Aggressive marketing needed to leverage ‘Incredible India’ campaign: TAAI President

In a freewheeling interview on the sidelines of an event hosted by Abu Dhabi Tourism & Culture Authority, India Office, Sunil Kumar, President, TAAI put forth some of the challenges confronting the industry in 2017. Commenting on the relentless onslaught of OTAs in the past decade, he noted that conventional travel agents needed to take to the online space for retaining their existing clientele base rather than acquiring new customers.

sunil-kumar-taai-acting-president11What are some of the challenges that you envisage in 2017?

2017 started a little difficult, posing a bigger challenge for our travel agents, because our leisure market is badly affected (by demonetisation). The leisure traffic in India has been used to, partially, pay through banks and partially spend their savings in cash. Now, those savings are all back in the bank. So, for them to take it out and spend on travel is not as much a priority as protecting it first, and then using at a later date. Six months down the line, I anticipate that things would slowly start springing back to normalcy. But right now, there is a cash crunch and it will have some effect on the industry.

Secondly, the India inbound, I think the government needs more aggressive. I do not see ‘Incredible India’ as a brand very aggressively marketed. If you take a look at global magazines, compare the tourism boards that are in circulation, globally, vis-à-vis ‘Incredible India’ in circulation. So, there is a big gap. The good thing that has happened, off late, is the visa-on-arrival. It is a very strong move. Our minister is a very big plus point. Mahesh Sharma is too good, but I think they need to get the associations into a stronger act. Most of the government’s initiatives are centred around Delhi, it needs to go beyond Delhi and go all over India. That is where the Indian market is.

What is your understanding of the constant rise of OTAs? Do you reckon that smaller travel agents are facing an existential threat?

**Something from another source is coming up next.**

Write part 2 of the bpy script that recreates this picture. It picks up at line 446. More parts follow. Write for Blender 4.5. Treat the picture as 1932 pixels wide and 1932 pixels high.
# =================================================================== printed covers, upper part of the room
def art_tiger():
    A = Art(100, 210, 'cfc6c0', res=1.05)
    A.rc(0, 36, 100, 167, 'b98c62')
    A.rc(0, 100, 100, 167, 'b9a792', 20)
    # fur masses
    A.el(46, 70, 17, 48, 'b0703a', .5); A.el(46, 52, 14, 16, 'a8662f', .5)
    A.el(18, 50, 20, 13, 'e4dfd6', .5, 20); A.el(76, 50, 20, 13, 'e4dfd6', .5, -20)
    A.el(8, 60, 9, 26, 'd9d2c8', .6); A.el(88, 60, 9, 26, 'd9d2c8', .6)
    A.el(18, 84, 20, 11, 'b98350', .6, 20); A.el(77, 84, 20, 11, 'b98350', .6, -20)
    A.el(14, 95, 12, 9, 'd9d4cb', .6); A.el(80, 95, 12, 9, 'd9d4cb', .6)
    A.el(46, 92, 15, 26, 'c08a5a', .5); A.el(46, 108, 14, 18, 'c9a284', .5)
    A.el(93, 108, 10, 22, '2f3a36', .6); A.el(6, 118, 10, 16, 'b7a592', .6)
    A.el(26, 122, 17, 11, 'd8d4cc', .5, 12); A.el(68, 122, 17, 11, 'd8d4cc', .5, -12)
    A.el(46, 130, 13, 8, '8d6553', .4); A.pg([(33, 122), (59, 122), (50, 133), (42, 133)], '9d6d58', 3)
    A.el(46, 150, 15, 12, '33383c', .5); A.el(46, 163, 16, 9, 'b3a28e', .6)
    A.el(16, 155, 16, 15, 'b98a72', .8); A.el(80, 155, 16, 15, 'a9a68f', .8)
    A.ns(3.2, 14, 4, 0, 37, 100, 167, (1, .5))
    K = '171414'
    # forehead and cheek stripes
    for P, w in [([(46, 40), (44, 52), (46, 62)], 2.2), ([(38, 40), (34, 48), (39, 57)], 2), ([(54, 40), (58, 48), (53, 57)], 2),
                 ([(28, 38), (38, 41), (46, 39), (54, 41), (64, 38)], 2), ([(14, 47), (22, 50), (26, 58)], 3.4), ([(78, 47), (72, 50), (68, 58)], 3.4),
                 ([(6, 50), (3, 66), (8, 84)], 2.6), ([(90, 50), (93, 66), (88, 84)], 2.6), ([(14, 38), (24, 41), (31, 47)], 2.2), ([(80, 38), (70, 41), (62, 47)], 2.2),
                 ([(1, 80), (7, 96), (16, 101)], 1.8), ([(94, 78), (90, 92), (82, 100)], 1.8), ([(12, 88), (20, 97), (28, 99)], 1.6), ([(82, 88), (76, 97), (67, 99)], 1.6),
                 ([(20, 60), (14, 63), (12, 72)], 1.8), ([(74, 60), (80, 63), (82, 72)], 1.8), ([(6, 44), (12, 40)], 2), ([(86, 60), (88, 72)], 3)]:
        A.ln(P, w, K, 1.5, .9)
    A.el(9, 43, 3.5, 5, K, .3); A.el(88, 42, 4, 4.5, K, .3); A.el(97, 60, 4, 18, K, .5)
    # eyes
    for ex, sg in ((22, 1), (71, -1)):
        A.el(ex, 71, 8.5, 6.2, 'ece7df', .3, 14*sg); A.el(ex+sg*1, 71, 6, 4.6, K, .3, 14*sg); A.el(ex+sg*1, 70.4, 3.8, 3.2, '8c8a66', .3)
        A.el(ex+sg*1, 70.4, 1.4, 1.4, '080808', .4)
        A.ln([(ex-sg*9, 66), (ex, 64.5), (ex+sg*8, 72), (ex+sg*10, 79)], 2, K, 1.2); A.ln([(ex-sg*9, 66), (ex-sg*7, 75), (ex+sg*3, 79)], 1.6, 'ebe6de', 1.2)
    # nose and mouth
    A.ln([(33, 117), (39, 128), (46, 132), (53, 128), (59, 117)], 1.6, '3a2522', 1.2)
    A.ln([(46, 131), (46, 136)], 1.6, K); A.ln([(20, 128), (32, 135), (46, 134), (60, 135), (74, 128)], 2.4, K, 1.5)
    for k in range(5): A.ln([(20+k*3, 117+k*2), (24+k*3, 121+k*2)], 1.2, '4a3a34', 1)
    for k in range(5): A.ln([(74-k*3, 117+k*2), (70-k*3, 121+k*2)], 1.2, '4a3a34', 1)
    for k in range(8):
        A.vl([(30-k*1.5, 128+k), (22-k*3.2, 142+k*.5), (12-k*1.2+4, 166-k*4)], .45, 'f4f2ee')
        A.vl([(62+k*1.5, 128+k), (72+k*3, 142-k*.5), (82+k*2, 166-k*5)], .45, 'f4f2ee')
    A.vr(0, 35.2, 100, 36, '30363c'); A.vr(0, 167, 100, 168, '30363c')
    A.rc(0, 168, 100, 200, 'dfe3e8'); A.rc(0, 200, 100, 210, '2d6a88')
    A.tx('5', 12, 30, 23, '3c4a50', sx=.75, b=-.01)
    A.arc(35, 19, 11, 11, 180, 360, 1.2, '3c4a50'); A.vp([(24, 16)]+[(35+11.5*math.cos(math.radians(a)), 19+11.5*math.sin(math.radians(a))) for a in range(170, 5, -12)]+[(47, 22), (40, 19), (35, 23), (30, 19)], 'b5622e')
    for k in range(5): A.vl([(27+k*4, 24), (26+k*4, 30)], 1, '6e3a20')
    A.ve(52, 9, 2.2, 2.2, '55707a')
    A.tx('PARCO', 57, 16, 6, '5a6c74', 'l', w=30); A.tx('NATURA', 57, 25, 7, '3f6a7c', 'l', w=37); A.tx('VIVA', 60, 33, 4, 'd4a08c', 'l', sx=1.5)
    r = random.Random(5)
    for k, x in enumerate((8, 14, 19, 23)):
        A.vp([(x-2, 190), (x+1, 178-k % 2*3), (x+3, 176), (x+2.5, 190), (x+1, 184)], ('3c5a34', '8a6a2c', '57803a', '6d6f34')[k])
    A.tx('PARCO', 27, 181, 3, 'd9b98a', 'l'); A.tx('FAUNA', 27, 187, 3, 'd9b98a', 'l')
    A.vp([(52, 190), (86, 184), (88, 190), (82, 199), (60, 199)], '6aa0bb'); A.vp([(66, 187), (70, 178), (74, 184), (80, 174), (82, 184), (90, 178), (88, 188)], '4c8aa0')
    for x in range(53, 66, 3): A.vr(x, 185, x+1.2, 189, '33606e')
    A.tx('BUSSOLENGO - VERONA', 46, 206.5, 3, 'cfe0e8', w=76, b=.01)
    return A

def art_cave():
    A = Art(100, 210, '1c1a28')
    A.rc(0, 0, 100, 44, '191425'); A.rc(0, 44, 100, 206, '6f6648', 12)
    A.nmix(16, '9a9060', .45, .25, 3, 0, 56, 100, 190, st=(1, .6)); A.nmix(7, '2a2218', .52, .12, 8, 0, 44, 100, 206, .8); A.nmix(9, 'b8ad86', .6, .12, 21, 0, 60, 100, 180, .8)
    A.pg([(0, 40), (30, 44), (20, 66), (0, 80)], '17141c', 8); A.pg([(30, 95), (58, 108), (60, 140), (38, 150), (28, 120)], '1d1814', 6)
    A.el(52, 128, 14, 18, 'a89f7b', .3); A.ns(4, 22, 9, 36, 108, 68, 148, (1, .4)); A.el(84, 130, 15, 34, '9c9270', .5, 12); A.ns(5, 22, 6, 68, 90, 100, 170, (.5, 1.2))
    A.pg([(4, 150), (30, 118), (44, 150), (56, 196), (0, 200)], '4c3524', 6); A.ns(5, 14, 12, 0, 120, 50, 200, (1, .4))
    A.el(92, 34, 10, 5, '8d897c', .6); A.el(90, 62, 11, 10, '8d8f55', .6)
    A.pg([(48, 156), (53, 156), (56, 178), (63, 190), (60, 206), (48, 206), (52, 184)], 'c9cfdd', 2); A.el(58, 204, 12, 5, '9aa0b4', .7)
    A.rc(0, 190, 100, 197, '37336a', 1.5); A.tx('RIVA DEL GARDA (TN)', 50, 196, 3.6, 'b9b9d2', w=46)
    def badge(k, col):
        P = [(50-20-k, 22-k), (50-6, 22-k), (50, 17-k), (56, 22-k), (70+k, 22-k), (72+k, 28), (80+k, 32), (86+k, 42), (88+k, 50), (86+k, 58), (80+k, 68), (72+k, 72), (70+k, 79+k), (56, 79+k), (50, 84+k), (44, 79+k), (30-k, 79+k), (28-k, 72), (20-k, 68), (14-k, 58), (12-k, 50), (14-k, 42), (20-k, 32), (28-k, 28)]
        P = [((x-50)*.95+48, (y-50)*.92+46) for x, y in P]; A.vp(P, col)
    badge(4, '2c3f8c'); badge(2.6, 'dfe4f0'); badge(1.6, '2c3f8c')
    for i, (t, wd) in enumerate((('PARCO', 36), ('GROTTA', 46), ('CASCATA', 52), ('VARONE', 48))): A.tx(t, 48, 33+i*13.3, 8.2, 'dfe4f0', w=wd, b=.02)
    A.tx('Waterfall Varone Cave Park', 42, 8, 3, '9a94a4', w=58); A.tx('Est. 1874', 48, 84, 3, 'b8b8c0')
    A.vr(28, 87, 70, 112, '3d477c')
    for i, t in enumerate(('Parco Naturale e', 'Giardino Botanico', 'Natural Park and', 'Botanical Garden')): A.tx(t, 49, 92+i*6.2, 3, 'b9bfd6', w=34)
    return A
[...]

The theme of our convention (TAAI convention held in Abu Dhabi) was ‘tomorrow begins now’, primarily focussing on the challenge that you have stated, and in order to enhance the capability of an individual travel agent to be able to offer convenience more than cost to their customers, they need to go online. What would happen is that the online industry which was dominated by, may be, numbers that you could count is growing and over a period of time the growing numbers would multiply. So, there would be more online companies. If you take a look at a medium-sized travel company, now they are convinced that they do not need to get online to get new customers. They need online to maintain their current customers, because unless one does not offer convenience to their consumers who wants to be book a ticket at twelve or one o’clock in the night, when you are not awake, and wants to book hotels when he is free, on the move, then it becomes important for everybody to go online. So, I keep telling my members that you need to go online, primarily to first maintain your customers. We are not even taking about new selling, because the needs of our own customers are growing. If I am able to deliver to the existing customer base, I am happy because their needs are growing. Their growth is my growth, automatically. I am not even looking at a new customer, but I am threatened that I will lose some of my existing customers, because I do not offer them the same convenience that somebody else is offering. Therefore, I need to be online.

Consistently, industry stakeholders have been asserting that the future of Indian travel lies with the domestic leisure segment. How much do you agree with this assertion, and do you reckon that we should train our gun to make the leisure domestic segment happen in the country, instead of focusing our energy in courting more international inbound?

There is a definite market for that segment. In my opinion, I do not think that it is a market which is so big. It may be big. I am not talking about numbers. I am talking about the sustainability of my office, and domestic tourism actually requires a lot more efficiency levels. It may sound a paradoxical statement, but handling a passenger going outbound to another country, or to many countries of the world is much easier than handling them to go into India. I say this because many parts of India do not rise up to the level at which others are geared up in terms of technology, outreach, connectivity and professionalism offered by local agents. So, what really has to happen is that the domestic market is huge in India, but the vendors in the domestic market have to be those whose capability must multiply right now, and on whom there is a greater dependence by all other agents in India. You actually need 100% B2B companies. You cannot have B2B and B2C. There should be dedicated B2B companies in India, and once we have dedicated B2B companies in India then the domestic segment would become a great opportunity.